Friday, March 24, 2017


Mark Klim and I enjoyed a midwinter-type day with great snowshoeing conditions for a bushwhack to the western slides on the north face of Mt. Osceola. It was worth eating a lot of spruce and fir needles to see this stunning snowscape under brilliant blue skies.

We started from the Greeley Ponds XC Trail parking and enjoyed hardwood whacking up onto a low ridge.

While the snow was rock-solid in my yard in Lincoln, out here it was softer and less compacted - but with a firm base beneath - making for fine snowshoeing.

A "bear nest" in an old beech.

On the far side of the ridge we descended and headed westward across the several drainages of Pine Brook. This wide area can be quite confusing to navigate and it doesn't help that the USGS Mt. Osceola quad misplaces the confluence of Pine Brook with one of its eastern tributaries.

Crossing the main branch of Pine Brook, which drains the huge "Dogleg Slide."

We were surprised to see some snowshoe tracks from a few days ago on the far side of the brook. Perhaps someone had ventured out to visit the Dogleg.

Eventually we reached the western tributary that would lead us to the slides.
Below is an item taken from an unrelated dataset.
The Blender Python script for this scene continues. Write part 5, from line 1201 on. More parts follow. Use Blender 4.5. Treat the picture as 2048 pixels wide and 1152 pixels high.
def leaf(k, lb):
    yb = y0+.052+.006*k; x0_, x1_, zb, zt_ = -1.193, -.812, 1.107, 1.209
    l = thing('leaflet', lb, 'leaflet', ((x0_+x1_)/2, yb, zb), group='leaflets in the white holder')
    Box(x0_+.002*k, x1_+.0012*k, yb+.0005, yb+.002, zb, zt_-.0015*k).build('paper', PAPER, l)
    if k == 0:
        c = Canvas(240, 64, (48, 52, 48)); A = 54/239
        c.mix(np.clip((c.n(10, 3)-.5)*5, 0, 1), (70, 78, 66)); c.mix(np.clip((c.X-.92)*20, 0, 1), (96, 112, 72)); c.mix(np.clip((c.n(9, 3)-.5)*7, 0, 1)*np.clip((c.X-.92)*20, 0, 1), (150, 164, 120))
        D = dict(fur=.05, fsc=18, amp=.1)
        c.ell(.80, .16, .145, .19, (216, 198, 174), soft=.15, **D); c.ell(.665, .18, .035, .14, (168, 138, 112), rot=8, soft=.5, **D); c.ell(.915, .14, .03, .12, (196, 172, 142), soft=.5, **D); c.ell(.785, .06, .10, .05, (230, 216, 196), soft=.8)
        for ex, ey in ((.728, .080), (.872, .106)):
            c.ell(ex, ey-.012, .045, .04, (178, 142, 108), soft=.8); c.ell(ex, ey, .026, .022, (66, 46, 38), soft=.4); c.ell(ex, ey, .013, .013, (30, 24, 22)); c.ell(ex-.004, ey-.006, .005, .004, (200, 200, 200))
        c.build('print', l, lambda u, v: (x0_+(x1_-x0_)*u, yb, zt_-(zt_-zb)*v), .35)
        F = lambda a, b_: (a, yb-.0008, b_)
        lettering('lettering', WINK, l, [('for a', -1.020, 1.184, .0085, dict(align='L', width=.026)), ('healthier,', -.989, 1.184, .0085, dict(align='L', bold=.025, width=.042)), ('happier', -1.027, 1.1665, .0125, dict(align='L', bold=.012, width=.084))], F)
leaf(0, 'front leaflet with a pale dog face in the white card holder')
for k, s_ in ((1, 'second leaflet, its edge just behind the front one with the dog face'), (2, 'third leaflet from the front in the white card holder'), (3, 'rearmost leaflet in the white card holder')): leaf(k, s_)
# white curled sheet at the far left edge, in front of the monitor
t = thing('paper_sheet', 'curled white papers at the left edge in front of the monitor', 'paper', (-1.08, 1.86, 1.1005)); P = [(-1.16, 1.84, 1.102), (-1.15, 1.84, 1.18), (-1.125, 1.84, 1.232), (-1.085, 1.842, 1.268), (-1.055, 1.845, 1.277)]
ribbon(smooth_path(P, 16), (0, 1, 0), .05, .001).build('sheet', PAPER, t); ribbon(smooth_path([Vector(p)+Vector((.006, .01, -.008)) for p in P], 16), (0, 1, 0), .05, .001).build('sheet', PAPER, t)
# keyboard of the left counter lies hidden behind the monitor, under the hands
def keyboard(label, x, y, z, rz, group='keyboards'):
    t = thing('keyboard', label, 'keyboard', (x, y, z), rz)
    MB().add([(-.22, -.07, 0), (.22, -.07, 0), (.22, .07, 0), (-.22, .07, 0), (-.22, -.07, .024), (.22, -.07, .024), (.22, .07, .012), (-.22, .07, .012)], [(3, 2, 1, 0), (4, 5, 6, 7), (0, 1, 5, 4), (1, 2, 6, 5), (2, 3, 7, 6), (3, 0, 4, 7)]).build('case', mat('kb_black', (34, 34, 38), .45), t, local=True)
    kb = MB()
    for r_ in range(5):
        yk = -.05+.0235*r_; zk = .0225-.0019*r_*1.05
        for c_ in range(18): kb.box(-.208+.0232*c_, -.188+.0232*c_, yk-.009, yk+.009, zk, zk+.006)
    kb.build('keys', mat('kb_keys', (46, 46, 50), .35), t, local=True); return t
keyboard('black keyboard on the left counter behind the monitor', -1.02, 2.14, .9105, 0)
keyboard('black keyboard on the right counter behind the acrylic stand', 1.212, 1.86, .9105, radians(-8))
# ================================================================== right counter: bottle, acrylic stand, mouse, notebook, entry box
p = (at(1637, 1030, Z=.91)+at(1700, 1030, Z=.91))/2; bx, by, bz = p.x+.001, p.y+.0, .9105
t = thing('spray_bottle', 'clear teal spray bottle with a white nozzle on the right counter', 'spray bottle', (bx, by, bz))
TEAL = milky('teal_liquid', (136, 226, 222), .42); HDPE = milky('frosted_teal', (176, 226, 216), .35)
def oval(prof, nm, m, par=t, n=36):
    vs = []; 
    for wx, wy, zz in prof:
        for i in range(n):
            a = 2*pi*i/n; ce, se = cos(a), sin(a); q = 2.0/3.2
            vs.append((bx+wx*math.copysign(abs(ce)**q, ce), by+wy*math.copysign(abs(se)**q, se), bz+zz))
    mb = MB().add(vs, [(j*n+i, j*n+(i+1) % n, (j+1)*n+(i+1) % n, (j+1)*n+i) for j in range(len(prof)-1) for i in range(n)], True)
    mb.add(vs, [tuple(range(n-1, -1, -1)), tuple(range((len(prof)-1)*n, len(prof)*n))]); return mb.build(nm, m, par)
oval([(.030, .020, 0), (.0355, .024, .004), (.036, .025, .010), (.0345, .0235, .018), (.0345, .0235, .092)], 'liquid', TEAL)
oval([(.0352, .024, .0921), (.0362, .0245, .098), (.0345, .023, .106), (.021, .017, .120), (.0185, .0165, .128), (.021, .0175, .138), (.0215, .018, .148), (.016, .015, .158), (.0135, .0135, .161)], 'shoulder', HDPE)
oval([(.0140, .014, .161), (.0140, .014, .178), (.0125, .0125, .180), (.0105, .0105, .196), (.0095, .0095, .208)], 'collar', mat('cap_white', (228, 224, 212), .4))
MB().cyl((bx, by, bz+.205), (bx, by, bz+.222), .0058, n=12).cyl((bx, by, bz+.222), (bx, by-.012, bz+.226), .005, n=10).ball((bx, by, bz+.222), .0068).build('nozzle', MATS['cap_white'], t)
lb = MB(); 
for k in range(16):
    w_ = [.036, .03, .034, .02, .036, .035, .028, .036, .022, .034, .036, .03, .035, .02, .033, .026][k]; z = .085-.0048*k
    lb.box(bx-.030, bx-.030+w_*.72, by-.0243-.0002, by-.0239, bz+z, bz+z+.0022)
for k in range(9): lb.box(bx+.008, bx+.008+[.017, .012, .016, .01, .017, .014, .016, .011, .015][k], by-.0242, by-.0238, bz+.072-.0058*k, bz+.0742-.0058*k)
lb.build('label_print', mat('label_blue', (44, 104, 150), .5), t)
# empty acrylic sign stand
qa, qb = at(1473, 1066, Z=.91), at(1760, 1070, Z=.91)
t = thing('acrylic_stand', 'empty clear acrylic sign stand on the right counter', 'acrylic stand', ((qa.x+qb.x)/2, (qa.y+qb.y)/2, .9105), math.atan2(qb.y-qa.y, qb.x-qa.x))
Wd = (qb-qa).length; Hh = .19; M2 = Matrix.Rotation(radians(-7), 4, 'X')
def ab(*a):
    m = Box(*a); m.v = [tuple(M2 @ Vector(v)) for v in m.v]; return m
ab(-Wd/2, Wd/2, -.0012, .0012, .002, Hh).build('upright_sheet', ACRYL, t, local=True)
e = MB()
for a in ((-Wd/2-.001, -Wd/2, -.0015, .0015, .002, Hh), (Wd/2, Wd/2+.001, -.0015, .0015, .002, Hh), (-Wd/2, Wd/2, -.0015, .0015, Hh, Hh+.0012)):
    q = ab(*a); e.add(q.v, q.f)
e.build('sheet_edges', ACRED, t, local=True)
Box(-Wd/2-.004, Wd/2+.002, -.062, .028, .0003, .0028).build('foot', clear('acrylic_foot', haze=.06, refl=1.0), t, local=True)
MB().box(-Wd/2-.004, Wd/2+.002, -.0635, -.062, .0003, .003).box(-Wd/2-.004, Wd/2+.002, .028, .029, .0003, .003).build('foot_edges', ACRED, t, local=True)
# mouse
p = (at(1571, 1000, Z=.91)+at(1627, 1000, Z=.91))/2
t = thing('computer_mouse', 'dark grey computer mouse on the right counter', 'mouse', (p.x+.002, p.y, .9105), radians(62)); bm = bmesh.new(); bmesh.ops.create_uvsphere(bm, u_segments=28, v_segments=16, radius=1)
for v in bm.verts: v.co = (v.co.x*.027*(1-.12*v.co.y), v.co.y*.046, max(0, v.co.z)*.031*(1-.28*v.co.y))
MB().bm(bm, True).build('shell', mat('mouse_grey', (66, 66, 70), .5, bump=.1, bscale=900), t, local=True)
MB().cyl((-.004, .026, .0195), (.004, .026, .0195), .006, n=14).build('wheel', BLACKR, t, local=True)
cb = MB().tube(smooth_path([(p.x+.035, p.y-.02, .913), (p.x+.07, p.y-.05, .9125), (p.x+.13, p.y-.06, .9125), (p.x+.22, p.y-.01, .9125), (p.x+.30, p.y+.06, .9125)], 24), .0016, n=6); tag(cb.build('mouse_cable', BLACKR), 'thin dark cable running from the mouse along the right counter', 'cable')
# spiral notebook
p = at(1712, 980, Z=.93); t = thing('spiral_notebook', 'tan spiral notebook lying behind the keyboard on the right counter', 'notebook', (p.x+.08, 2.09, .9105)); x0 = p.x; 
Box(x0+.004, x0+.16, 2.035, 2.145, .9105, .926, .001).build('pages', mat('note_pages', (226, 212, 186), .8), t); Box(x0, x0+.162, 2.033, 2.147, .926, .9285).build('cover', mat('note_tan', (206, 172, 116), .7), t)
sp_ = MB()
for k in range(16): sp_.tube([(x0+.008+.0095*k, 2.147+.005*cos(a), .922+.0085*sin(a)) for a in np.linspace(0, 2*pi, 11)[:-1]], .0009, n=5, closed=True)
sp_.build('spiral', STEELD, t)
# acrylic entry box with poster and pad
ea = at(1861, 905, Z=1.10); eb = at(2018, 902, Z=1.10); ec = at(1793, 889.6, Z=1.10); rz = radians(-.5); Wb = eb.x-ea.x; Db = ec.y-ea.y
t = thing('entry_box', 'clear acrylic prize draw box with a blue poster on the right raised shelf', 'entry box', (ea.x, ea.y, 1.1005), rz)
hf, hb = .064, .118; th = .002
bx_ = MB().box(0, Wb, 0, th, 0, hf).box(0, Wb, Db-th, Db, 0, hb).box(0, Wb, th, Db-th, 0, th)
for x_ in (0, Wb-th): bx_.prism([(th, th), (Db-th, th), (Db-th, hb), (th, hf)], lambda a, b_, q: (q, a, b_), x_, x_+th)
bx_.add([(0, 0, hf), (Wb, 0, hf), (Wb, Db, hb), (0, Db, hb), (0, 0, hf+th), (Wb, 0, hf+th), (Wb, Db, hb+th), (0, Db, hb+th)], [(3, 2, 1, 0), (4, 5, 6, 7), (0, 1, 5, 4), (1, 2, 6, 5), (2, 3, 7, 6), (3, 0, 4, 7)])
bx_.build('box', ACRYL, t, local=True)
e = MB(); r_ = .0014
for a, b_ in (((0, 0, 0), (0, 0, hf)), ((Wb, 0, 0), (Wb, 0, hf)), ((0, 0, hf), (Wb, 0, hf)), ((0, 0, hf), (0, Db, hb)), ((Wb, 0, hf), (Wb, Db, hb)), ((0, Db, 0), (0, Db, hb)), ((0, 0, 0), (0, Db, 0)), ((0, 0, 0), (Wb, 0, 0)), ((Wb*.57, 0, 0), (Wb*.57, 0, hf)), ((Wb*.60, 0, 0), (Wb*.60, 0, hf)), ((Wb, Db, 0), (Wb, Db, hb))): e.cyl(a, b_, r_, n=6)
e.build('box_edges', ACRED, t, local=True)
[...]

Small brooks that are "crevassed" like this can be difficult to cross.

After following the brook through mainly scrappy snow-laden woods,we paused at a point where two tributaries - each coming from slides - unite to form the western branch of Pine Brook. From here we climbed a steep slope to get above a ravine-like stretch of our chosen fork.

After some more conifer wrestling, we popped out onto the brookbed/slide track at a point where it became mostly buried in deep snow. On the advice of master bushwhacker J.R. Stockwell, I had used this brookbed on a visit to the slides on a snowy day four years ago.

We 'shoed for half a mile up this snowy highway, which was most welcome after a couple hours of pushing through clinging conifers.

This section looked like a Christmas tree farm.

It was great fun weaving our way along the brookbed, skirting potential holes and soft spots.

First glimpse of a slide beyond a chockstone boulder.

Getting closer.

Starting the final approach.

Mark makes his way up an interstate-wide swath of snow.

A cold NW wind was blasting the slide, stirring up occasional ground blizzards. 

Looking back at Mt. Hancock.

The vast snowfield where the two NW slides meet, with a tiny figure snowshoeing up the left slide. Both slides fell during Hurricane Carol in 1954, and another branch of the left slide came down in the 1990s, perhaps in the same fall 1995 storm that unleashed the Dogleg Slide. 

Looking up the right-hand slide. Along the open brookbed we had followed ski tracks from sometime in the last week, and these adventurers had made some turns on this part of the slide.

Heading up the left slide. The snow conditions on the slide were ideal - a soft but not deep top layer atop a firm grippy base.

Lunch rock partway up the slide, except it was too windy to stay for long.

Looking up to the split in the left slide.

Interrupted by a ground blizzard.

Mark admires the view to the Bonds and South Twin beyond Mt. Hitchcock.

 The slides on West Bond stood out nicely.

 Descending the slide, which was steeper than it looks in the photo.

Looking back up.

Mark checks out the view from the lower part of the right-hand slide.

A great angle on the Hancock Range, with Mt. Carrigain on the right.

Looking to the left slide, from the right slide.

Contemplating a short, steep descent.

A layer of soft powder makes it easy.

Looking back at the trough of the slide.

A bird's nest at the edge of the slide.

Framed look at the Hancocks and Carrigain.

Parting shot.

Sidehilling along a small crevasse.

Snowshoeing conditions were sublime along the brookbed.

Looking down our sunlit road.

Mark wanted to make sure we could find our way back.

A rare spot of open woods in the drainage.

For our exit, we bushwhacked across to the East Pond Trail, passing through these nice open spruce woods shortly before reaching the trail.

On the East Pond Trail.

We were pleased to find a good snow bridge on Pine Brook.

We were amazed that the brook had locked in again after the big February thaw.

View from the Kanc Highway snowbank, which I snowshoed along en route to our vehicle back up at the Greeley Ponds XC pullout.

The slides seen from Hancock Overlook after our hike.